Pack Weight and More Trial and Error

I am currently enjoying night 14 of my Appalachian Trail hike in the lovely town of Franklin, North Carolina. Rather than tell you the day-to-day activities of hiking the trail, I thought it best to share a few pieces of advice from a hiker who has experienced its significant amount of trial and error.

As I’ve previously said, I walked into Amicalola Falls Visitors’ Center with a pack that weighed over 65 pounds. Here is a list of adjustments that I made to decrease my pack weight.

1. I packed far too much food. In fact, I probably initially packed enough food for more than 7-8 days. The truth is that your appetite will shrink significantly while on the trail. This is coming from a large guy who likes to eat. Pack to sustain, not to thrive. Plan your resupply locations carefully. I’m not a fan of resupply boxes. They seem to be more trouble than it’s worth. I just finished 40 miles plus without any resupply just fine. Don’t worry about your diminished appetite. It’ll return during town days and trail magic.

2. I bought a Gerber multitool. Useful, but it was shipped home. A small pocketknife is all that’s necessary.

3. Yes, I bought lots of 550 cord. I’m an Army vet. Of course I did. It ended up in a hiker box.

4. 2 – 20,000mAh battery packs is one too many.

5. I brought a small, one AAA keychain flashlight, my headlamp, and an LED rechargeable flashlight. The rechargeable flashlight was sent home.

6. My self-inflating sleeping pad weighed 4 pounds. Yup. Sent home.

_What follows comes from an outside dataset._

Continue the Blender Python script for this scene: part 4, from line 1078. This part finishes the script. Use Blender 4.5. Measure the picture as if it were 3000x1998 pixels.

New one weighs less than a pound.

7. 2-person, 4-pound backpacking tent. Yup. Replaced with a 2-pound lightweight tent.

Basically, anywhere you can cut pack weight, it is important to do so. Do the math. Every single ounce matters. Let me see that again for the people in the rear. Every. Single. Ounce. Matters. Pack to sustain your life, not to thrive.

Remember, there are enough outfitters along the trail to buy needed equipment. If you left something behind that you find out you want, you’ll be able to buy it at a trail town.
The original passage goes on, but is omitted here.